Frank H. Easterbrook on ... the Interrobang‽

Interrobang

Houston says these are rare, but has found at least one genuinely banal interrobang, used by a man named Frank Easterbrook. Chief Judge of the United States Court of Appeals for the 7th Circuit, Easterbrook used to be Deputy Solicitor General, arguing the interests of the United States in the Supreme Court. He is also a typophile, and has no patience for briefs written in Times New Roman, a newspaper typeface (he wants lawyers to use book typefaces).
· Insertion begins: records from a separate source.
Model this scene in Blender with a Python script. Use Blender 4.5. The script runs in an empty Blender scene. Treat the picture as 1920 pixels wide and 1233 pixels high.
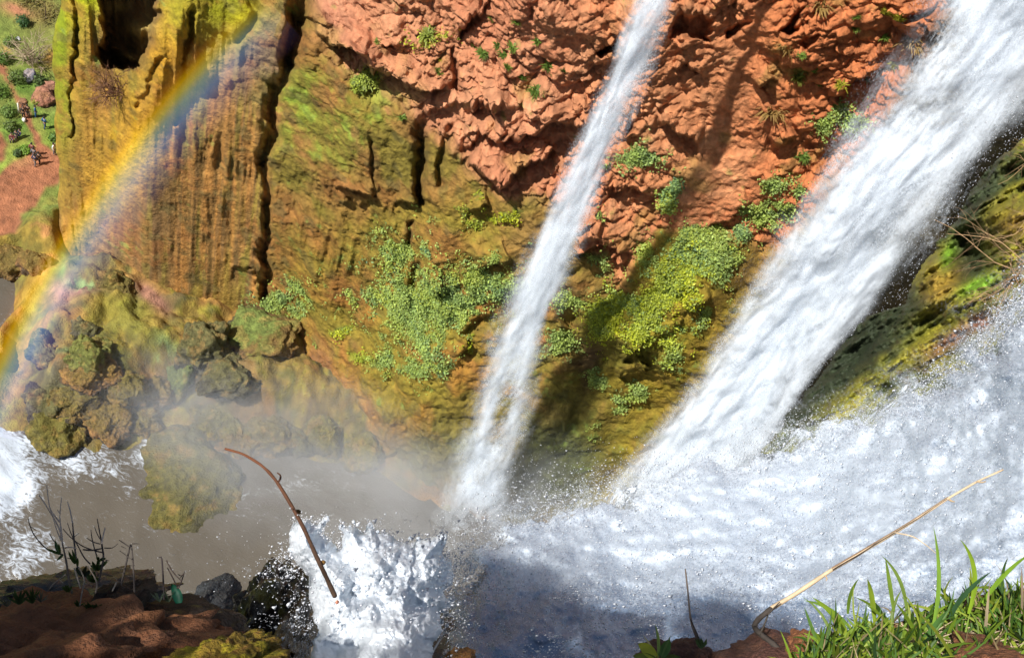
import bpy, math, random
import numpy as np
from mathutils import Matrix, Vector

random.seed(7)
rng = np.random.default_rng(7)
sc = bpy.context.scene
COL = sc.collection

# ------------------------------------------------------------------ camera
H = 95.0                                    # the viewpoint stands 95 m above the river pool
FPX, CX, CY = 1968.0, 960.0, 616.5          # focal length and centre, in photograph pixels
_vp = np.array([300.0 - CX, -(2150.0 - CY), -FPX])
_up = -_vp / np.linalg.norm(_vp)
_y = np.array([0, 0, -1.0]) - _up * (-_up[2]); _y /= np.linalg.norm(_y)
_x = np.cross(_y, _up)
RM = np.array([_x, _y, _up])                # camera axes -> world axes
EYE = np.array([0.0, 0.0, H])
cam_d = bpy.data.cameras.new('camera'); cam = bpy.data.objects.new('camera', cam_d); COL.objects.link(cam)
cam.matrix_world = Matrix.Translation(EYE) @ Matrix(RM.tolist()).to_4x4()
cam_d.sensor_width = 36.0; cam_d.lens = FPX / 1920 * 36.0
cam_d.clip_start = 0.05; cam_d.clip_end = 2000
sc.camera = cam

# ------------------------------------------------------------------ light
def ray(px, py):
    px = np.asarray(px, float); py = np.asarray(py, float)
    c = np.stack([px - CX, -(py - CY), np.full(np.broadcast(px, py).shape, -FPX)], -1)
    c /= np.linalg.norm(c, axis=-1, keepdims=True)
    return c @ RM.T
SUN = -ray(1670, 1310)                      # towards the sun: behind us, opposite the rainbow's centre
elev = math.asin(SUN[2]); azim = math.atan2(SUN[0], SUN[1])
sd = bpy.data.lights.new('sun', 'SUN'); sd.energy = 5.0; sd.angle = math.radians(0.53); sd.color = (1.0, 0.96, 0.90)
sun = bpy.data.objects.new('sun', sd); COL.objects.link(sun)
sun.rotation_euler = Vector(SUN.tolist()).to_track_quat('Z', 'Y').to_euler()
sun.location = (-60, -60, 180)
W = bpy.data.worlds.new('World'); sc.world = W; W.use_nodes = True
_nt = W.node_tree; _bg = _nt.nodes['Background']
_sky = _nt.nodes.new('ShaderNodeTexSky'); _sky.sky_type = 'NISHITA'; _sky.sun_disc = False
_sky.sun_elevation = elev; _sky.sun_rotation = azim
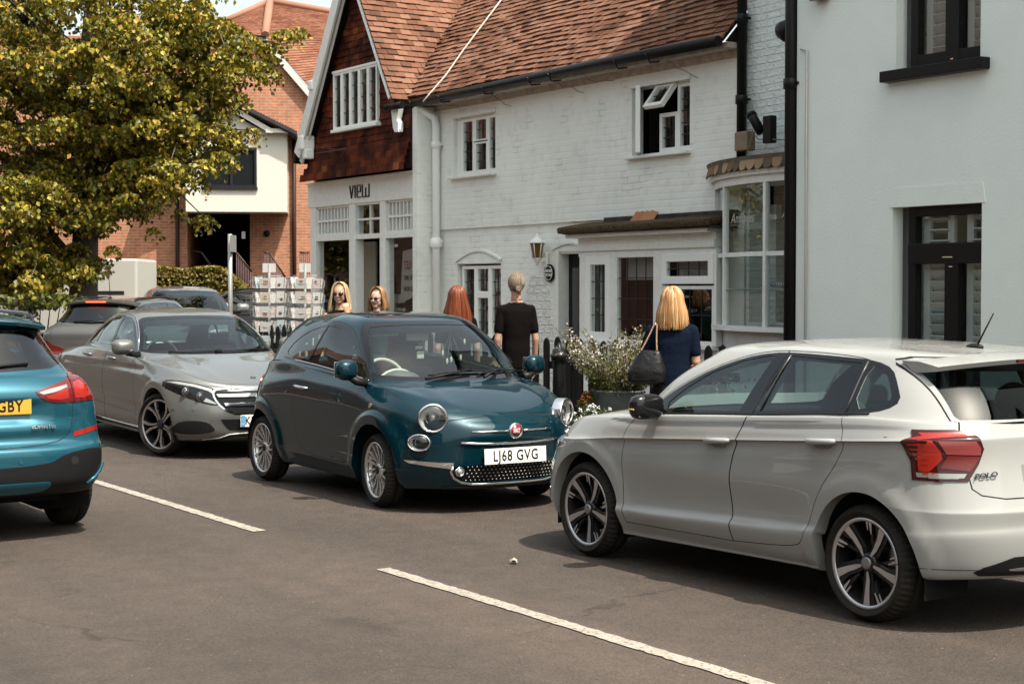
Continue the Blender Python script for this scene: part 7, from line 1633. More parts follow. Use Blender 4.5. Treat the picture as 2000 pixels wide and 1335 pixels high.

In May of 2011 Easterbrook was writing a ruling for a case, the case of Sears vs. Crowley, when he realized he’d written himself into a corner. “I reached a point where I had written a rhetorical question where I was tempted to use, you know, “question mark, exclamation point, question mark, exclamation point,” he recalls. Then he remembered the interrobang. His clerks thought it was a typo, but he assured them it was quite intentional. It was also very, very banal — he wasn’t showing off and he didn’t publicize his usage.

Shortly after Easterbrook issued his opinion, his quiet use of an obscure form of punctuation was spotted by a legal blog and added to the interrobang’s Wikipedia page. When Easterbrook learned this, he laughed. He said he never intended to draw attention to the interrobang. He just thought it was the right mark to use.